NETTALI.COM - L’économiste Seydina Alioune Ndiaye met en garde contre un « choc fiscal sans précédent » contenu dans la Loi de finances initiale (LFI) 2026. Dans un entretien accordé à L’Observateur, il estime que le Sénégal s’engage sur une trajectoire budgétaire à haut risque, marquée par une hausse de la pression fiscale de 3,9 points de PIB, dont près de 93 % seraient supportés par les ménages et les entreprises.
Selon l’analyste, cette stratégie vise à ramener le déficit budgétaire de 12 % du PIB en 2024 à 5,37 % en 2026, puis à 3 % en 2027, conformément aux critères de convergence de l’Union économique et monétaire ouest-africaine (UEMOA).
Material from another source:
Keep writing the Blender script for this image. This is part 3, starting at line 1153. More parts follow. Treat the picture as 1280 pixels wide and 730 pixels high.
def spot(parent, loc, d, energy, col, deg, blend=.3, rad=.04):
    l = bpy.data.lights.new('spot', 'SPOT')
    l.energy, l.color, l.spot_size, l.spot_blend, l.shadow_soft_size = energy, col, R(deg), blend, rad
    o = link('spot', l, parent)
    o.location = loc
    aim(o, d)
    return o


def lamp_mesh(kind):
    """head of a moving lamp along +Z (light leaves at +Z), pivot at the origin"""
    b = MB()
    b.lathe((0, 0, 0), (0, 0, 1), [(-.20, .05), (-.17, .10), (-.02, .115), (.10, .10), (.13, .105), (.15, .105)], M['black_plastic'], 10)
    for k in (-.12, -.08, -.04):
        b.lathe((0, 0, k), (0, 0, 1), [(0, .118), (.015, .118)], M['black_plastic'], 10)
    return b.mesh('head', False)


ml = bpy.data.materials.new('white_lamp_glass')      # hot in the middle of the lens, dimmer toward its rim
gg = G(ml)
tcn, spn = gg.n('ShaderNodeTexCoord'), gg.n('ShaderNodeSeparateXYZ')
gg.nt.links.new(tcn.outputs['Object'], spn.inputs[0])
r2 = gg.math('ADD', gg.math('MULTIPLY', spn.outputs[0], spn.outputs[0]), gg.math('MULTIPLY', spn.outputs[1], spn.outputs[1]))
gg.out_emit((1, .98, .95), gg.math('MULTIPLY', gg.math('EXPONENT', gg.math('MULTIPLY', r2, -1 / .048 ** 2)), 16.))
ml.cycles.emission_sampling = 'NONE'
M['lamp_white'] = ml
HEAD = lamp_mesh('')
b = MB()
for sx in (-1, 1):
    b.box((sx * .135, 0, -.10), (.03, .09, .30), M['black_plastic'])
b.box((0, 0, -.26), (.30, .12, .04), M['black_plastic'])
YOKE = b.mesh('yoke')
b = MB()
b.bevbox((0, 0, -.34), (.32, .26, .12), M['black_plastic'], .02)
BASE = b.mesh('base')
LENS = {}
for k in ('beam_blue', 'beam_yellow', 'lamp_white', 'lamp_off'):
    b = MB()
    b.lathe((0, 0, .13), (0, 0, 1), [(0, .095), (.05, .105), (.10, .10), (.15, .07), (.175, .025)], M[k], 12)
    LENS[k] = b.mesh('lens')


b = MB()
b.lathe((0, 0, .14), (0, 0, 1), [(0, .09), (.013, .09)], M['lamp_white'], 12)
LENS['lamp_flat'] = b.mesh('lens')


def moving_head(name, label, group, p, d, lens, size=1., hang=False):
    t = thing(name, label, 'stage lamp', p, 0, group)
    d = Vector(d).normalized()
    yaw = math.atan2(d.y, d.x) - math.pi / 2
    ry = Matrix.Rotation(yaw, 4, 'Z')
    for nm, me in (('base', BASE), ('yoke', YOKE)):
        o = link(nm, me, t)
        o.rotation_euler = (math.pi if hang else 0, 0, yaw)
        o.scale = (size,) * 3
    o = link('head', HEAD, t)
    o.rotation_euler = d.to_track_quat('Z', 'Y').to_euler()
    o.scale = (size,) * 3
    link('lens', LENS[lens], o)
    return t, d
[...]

Pour y parvenir, le gouvernement prévoit une augmentation des recettes fiscales de 23,5 %, soit 5 384 milliards de F CFA, alimentée par de nouvelles taxes sur les jeux de hasard, le mobile money, les salaires et les importations.
Des risques économiques et sociaux préoccupants
Mais derrière cette volonté de redressement budgétaire, Seydina Alioune Ndiaye voit poindre un risque de déstabilisation économique et sociale. « Les ménages verront leur pouvoir d’achat s’éroder, tandis que l’inflation alimentaire, déjà cumulée à 36 % sur trois ans, risque de s’accentuer », avertit-il.
Les entreprises ne seraient pas épargnées : la Taxe sur les activités financières (TAF) devrait bondir de 56 %, tandis que les impôts sur les salaires augmenteraient de 32 %. Une évolution qui, selon l’économiste, menace la compétitivité et la pérennité de nombreuses sociétés locales. Certaines pourraient même envisager une délocalisation vers des pays de la sous-région plus attractifs sur le plan fiscal.
Une économie sous tension
Le spécialiste estime que la LFI 2026 traduit un « budgétarisme fiscal étroit », centré sur la maximisation des recettes au détriment de la croissance. Dans un pays où près de 90 % de l’activité économique reste informelle, une telle orientation risque, selon lui, de freiner la consommation, ralentir l’investissement et affaiblir la dynamique de création d’emplois.
Avec une dette publique évaluée à plus de 130 % du PIB et une croissance hors hydrocarbures limitée à 2 %, l’économiste redoute une récession si la politique fiscale n’est pas ajustée. « Le pays marche sur une corde raide. Si ce choc fiscal est mal maîtrisé, il pourrait entraîner une cassure sociale », prévient-il.
Appel à un nouveau contrat fiscal
Pour éviter un tel scénario, Seydina Alioune Ndiaye plaide pour un dialogue ouvert avec le secteur privé, une pédagogie fiscale renforcée et une diplomatie économique plus offensive à l’égard des partenaires techniques et financiers, notamment le Fonds monétaire international (FMI).
Il recommande aussi la mise en place de mécanismes de compensation sociale destinés à protéger les ménages les plus vulnérables et à stabiliser l’inflation. « L’ajustement budgétaire est nécessaire, mais il doit être progressif, concerté et soutenable », conclut-il, appelant à une approche équilibrée entre rigueur et relance pour préserver la confiance et la stabilité économique du pays.